車も人間も『遊び』が必要
人間にとって『遊びごころ』は必要不可欠なものだと思う。人生というものは、真面目に暮らしているはずなのに悲しいことや辛いことが起きる。
必死で努力をしたつもりでも、結果が出なくてへこむこともある。信頼していた仕事相手に裏切られるようなことも起きる。とにかくテンションを下げることに事欠かないのが人生というもの。
だからこそ自動車のハンドルのように、人間にも『遊び』が必要だと思う。なんでもかんでもストレートに反応していたら、周囲の出来事にふりまわされてしまう。心のどこかに『遊びごころ』を持っていることで、ちょっとした余裕ができる。そんな小さなすき間によって、救われることが意外にあると思う。
ボクにとっての『遊びごころ』は、ゲーム感覚かな? 仕事でも他のことでも、心の奥でゲームをやっているという意識をキープしている。雰囲気としてはRPGのゲーム。
仕事で壁を感じても、それを乗り越えようと集中する。そしてどうにかラスボスを倒して、次のステージに行こうとする。その感覚を楽しめることで、深刻なことでもどこかゆとりを持つことができる。なんでもないことだけど、この感覚に助けられていることが多い。
ある映画を観ていて、同じものを感じた。
『ザ・メキシカン』という2001年のアメリカ映画。写真のブラッド・ピットとジュリア・ロバーツが初共演したコメディ作品。久しぶりにマジで笑ってしまう映画だった。

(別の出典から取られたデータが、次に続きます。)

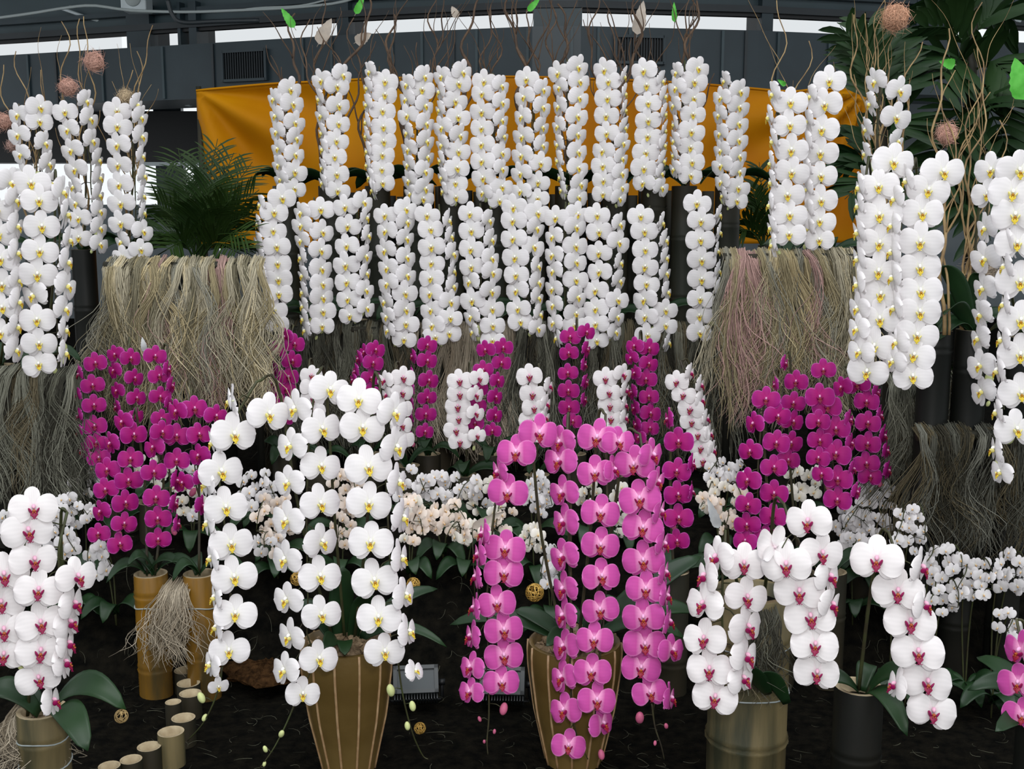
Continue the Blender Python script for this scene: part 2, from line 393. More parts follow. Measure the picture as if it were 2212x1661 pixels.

ブラッド・ピットが演じるジェリーは、まるで不運を寄せ集めたようなドジな人物。うっかり信号無視をしたことでマフィアのボスの車に追突して、それが原因でそのボスは逮捕されて刑務所行きになる。
そのことで組織ににらまれたジェリーは、償いとして一定期間を組織のために働くことになる。それでもドジばかりで、ジュリア・ロバーツ演じる恋人のサマンサともうまくいかない。
そんなある日、最後の仕事を命じられる。メキシコへ行って、『メキシカン』という伝説の銃を持ち帰ること。宝石に匹敵するような高価な銃だけれど、隠された逸話があって『呪われた銃』とも呼ばれている。
その銃をめぐって、ジェリーとサマンサが事件に巻き込まれるという物語。とにかくジェリーはドンくさいし、サマンサはブチ切れてばかり。かなり人が死ぬんだけれど、マフィア映画のような深刻な雰囲気がまったくない。なぜならジェリーとサマンサが面白すぎるから。
賛否両論ある映画かもしれないけれど、監督の遊びごころを感じる作品だった。欲をいえばブラッド・ピットとジュリア・ロバーツにもっとからんで欲しかったところかな。それでも二人の演技が上手いので、なかなか楽しい作品に仕上がっている。
深刻なテーマを扱った映画も好きだけれど、たまにはこんな遊びごころ満載の作品もいい。やっぱり人間には『遊び』が必要だからね。